One might ask what would be so bad about calling equality “colorblind” and henceforth referring to the Constitution as “the colorblind Constitution.” After all, we all want the Constitution to be colorblind, don’t we? This would surely be a good way to signal one’s virtue, if one were so inclined. We could call the United States “the colorblind United States” and affix the term “colorblind” to all institutions, beginning with “the colorblind Supreme Court.”

The concept of “colorblind equality” is defended by both liberals and conservatives, who believe the civil rights industry would work much better if it aspired to promoting colorblindness. However, their dream is unachievable precisely because they do not agree on what the dream is, and as one wit put it, we cannot even be sure that Dr. King, a known plagiarist, was the real visionary of the famous dream that inspires his colorblind followers, although “I have a dream” certainly resounds much better than “I have borrowed someone else’s dream.”

Justice John Roberts, giving the opinion of the Supreme Court in the affirmative action cases, depicts colorblindness as a term central to the US Constitution, holding that “the Constitution itself required a colorblind standard on the part of government.” The dissenting opinions, however, defended the CRT view of colorblindness as a substantive ideal of racial justice. CRT rejects the conservative definition of colorblindness on grounds that conservatives undermine and subvert the true goal of colorblindness. The dissenting justices thus consider the established legal understanding of colorblindness to be wrong. As Justice Roberts remarked, “For what one dissent denigrates as ‘rhetorical flourishes about colorblindness,’ post, at 14 (opinion of SOTOMAYOR, J.), are in fact the proud pronouncements of cases like Loving and Yick Wo, like Shelley and Bolling—they are defining statements of law.”

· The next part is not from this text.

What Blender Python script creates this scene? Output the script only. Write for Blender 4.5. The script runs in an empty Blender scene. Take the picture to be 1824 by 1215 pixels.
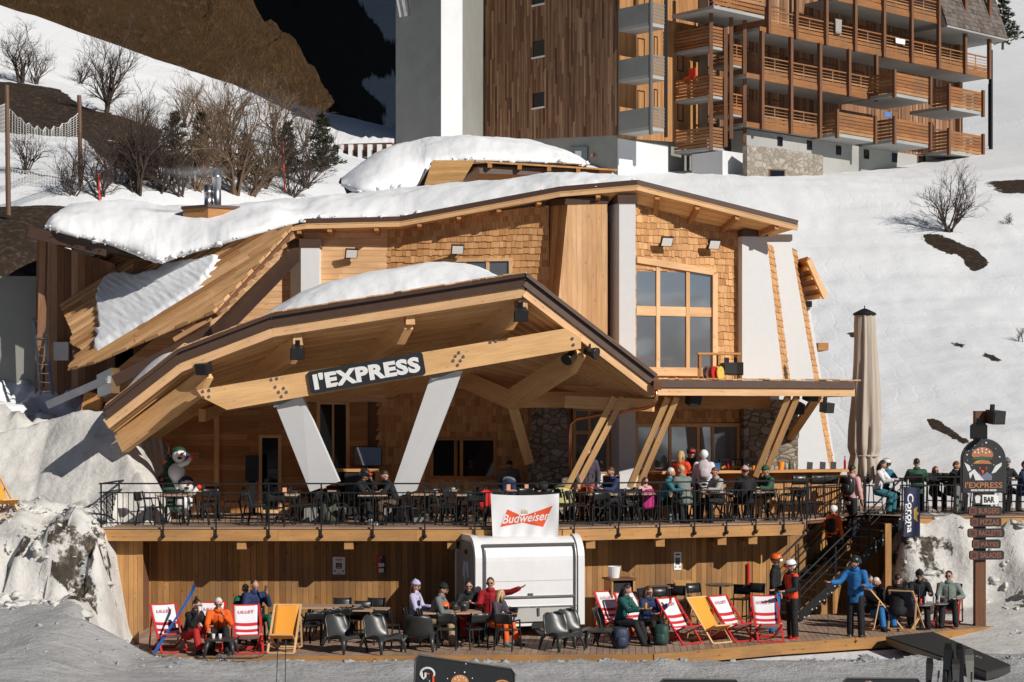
import bpy, bmesh, math, random
import numpy as np
from mathutils import Vector as V, Matrix, noise as mnoise
random.seed(7)
SC = bpy.context.scene
COL = SC.collection
F = 3280.0; CZ = 5.2; HY = 745.0          # lens in photo pixels, eye height, level line
R = math.radians
def W(px, py, Y): return V(((px-912)/F*Y, Y, CZ-(py-HY)/F*Y))
def G(px, py, z):                          # point of the level plane z
    return W(px, py, F*(CZ-z)/(py-HY))
def PX(px, Y): return (px-912)/F*Y
def PZ(py, Y): return CZ-(py-HY)/F*Y
def on_plane(px, py, P0, d):               # ray meets the upright plane through P0 along d
    k = (px-912)/F
    # X=kY ; (X-P0x)*dy-(Y-P0y)*dx=0
    Y = (P0[0]*d[1]-P0[1]*d[0])/(k*d[1]-d[0])
    return W(px, py, Y)

# ---------------------------------------------------------------- camera, light
cam = bpy.data.cameras.new('camera'); co = bpy.data.objects.new('camera', cam); COL.objects.link(co)
co.location = (0, 0, CZ); co.rotation_euler = (R(90), 0, 0)
cam.sensor_width = 36; cam.lens = F*36/1824; cam.shift_y = (HY-607.5)/1824; cam.clip_end = 3000; cam.clip_start = .5
SC.camera = co
SUN = V((.62, -.60, .51)).normalized()
sl = bpy.data.lights.new('sun', 'SUN'); sl.energy = 5.0; sl.angle = R(.5); sl.color = (1, .945, .86)
so = bpy.data.objects.new('sun', sl); COL.objects.link(so); so.location = (30, -30, 40)
so.rotation_euler = SUN.to_track_quat('Z', 'Y').to_euler()
wd = bpy.data.worlds.new('World'); SC.world = wd; wd.use_nodes = True
nt = wd.node_tree; bg = nt.nodes['Background']; sky = nt.nodes.new('ShaderNodeTexSky')
sky.sky_type = 'NISHITA'; sky.sun_disc = False
sky.sun_elevation = math.asin(SUN.z); sky.sun_rotation = math.atan2(SUN.x, SUN.y)
sky.altitude = 2600; sky.dust_density = .2; sky.air_density = .75
nt.links.new(sky.outputs[0], bg.inputs[0]); bg.inputs[1].default_value = .05
SC.view_settings.view_transform = 'Standard'; SC.view_settings.look = 'None'
SC.view_settings.exposure = -0.18; SC.view_settings.gamma = 1
SC.render.engine = 'CYCLES'; SC.cycles.max_bounces = 8; SC.cycles.diffuse_bounces = 5
SC.cycles.use_denoising = True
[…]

The whole point of CRT is to overthrow “defining statements of law,” and it would be a mistake to dismiss CRT out of hand given that most of the staff enforcing colorblind equality will have been trained in some form of CRT, and the doctrines of CRT are slowly but surely creeping into the judiciary. Justices Sonia Sotomayor, Elena Kagan, and Ketanji Brown Jackson, dissenting, described the conservative view of colorblindness as “superficial,” arguing that in doing so it “subverts the constitutional guarantee of equal protection by further entrenching racial inequality in education, the very foundation of our democratic government and pluralistic society.”

Therefore, the term “colorblind” cannot serve simply as a term to signal good intentions, to express one’s conviction that racial discrimination is wrong. It is a politically loaded term that involves understanding the law as a race-relations manual and the Constitution as some sort of race-relations charter. It ignores the debates surrounding the Civil Rights Act and the Fourteenth Amendment and instead assumes egalitarian values and the antidiscrimination principle to be uncontested. The Supreme Court’s insistence on referring to the Constitution as “the colorblind Constitution” is for that reason rather unfortunate (see, for example, the ruling of Justice Clarence Thomas, which goes to great lengths to depict the Constitution and indeed all relevant legal principles as “colorblind”).

If we were to treat the notion of “colorblindness” as the animating principle of the Constitution, the law, and the very concepts of justice and quality, we would thereby concede the moral, ethical, and ideological debates to those who assert that our interpretation of the world must be based, one way or another, on race. Instead, we should regard liberty, not “colorblindness,” as our highest ideal.